«Blockchain», l’avenir de la traçabilité alimentaire?
Jean-François Venne|Édition de la mi‑avril 2019La blockchain alimentaire est utilisée pour augmenter la transparence. Le consommateur peut connaître la vie du produit, de la naissance à la mise en rayon, en passant par le lieu d’élevage ou de production et obtenir des précisions sur l’éleveur ou le producteur. [Photo : 123RF]
AGRI-AGRO. La blockchain s’offre à l’industrie alimentaire comme une nouvelle option pour assurer un haut degré de fiabilité dans la traçabilité des produits alimentaires. Malgré de belles promesses, l’utilisation de cette nouvelle technologie reste cependant ralentie par les coûts importants qu’elle engendre et par certains défis technologiques.
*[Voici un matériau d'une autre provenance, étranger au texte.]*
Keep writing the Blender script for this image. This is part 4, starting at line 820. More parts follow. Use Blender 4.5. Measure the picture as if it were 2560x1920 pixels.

La blockchain est un registre distribué, c’est-à-dire une base de données sécurisée et dupliquée entre tous les participants d’un réseau. Elle conserve l’historique de l’intégralité des échanges entre eux depuis le début, sans possibilité de les modifier. Elle permet notamment d’établir des contrats intelligents.
«La blockchain permet, par exemple, de s’assurer que les données tirées du suivi de la température de conservation des aliments ou de la qualité des aliments dans toute la chaîne, de la ferme à l’épicerie, sont impossibles à modifier ou à falsifier, ce qui augmente le degré de sécurité», explique Benoît Moffet Bédard, cofondateur de Solutions Amotus, une entreprise de haute technologie spécialisée dans les objets connectés. L’information recueillie par des capteurs se voit automatiquement intégrée à un contrat intelligent, dont chaque acteur de la chaîne détient une copie.
L’option, de prime abord séduisante, a été testée par différents joueurs, mais peu l’ont adoptée jusqu’à maintenant. «Lorsqu’il y a beaucoup de transitions ou de transactions effectuées, il faut faire beaucoup de calculs informatiques, ce qui exige une forte infrastructure et fait augmenter les coûts», note M. Moffet Bédard.
En France, Carrefour a déployé, en mars 2018, la première blockchain alimentaire européenne sur le poulet d’Auvergne, sur une autre volaille en décembre dernier et sur des oranges en janvier. La pratique est utilisée pour augmenter la transparence. Le consommateur peut connaître la vie du produit, de la naissance à la mise en rayon, en passant par le lieu d’élevage ou de production et obtenir des précisions sur l’éleveur ou le producteur.
Manque d’harmonisation
Selon Francis Nadeau, PDG d’Hydralab, fournisseur de solutions blockchain sur mesure pour les entreprises, il existe des options pour réduire la quantité de calculs requis pour faire fonctionner la chaîne. On peut par exemple suivre des caisses, plutôt que des unités. Mais la démarche n’en recèle pas moins d’autres défis.
«La standardisation des procédés reste un enjeu, souligne-t-il. Tous les participants d’une chaîne doivent adopter les mêmes pratiques pour collaborer à la chaîne. Or, chacun peut devoir participer à plusieurs chaînes, car il fournit à différents clients et achète de différents fournisseurs.» Aucun consensus n’existe présentement quant aux technologies à favoriser. Certains misent sur les codes à barres, d’autres sur les puces RFID ou d’autres outils. Des standards émergent, comme le GS1, visant à harmoniser l’utilisation des données entre les entreprises, mais certains y voient parfois une certaine lourdeur et préfèrent s’en tenir à leur système de traçabilité traditionnel.
«Malgré certains obstacles, la technologie présente un bon potentiel, surtout dans un contexte où la transparence et la traçabilité deviennent de plus en plus importantes pour le consommateur, croit M. Nadeau. Reste à maîtriser les coûts et à harmoniser les technologies.»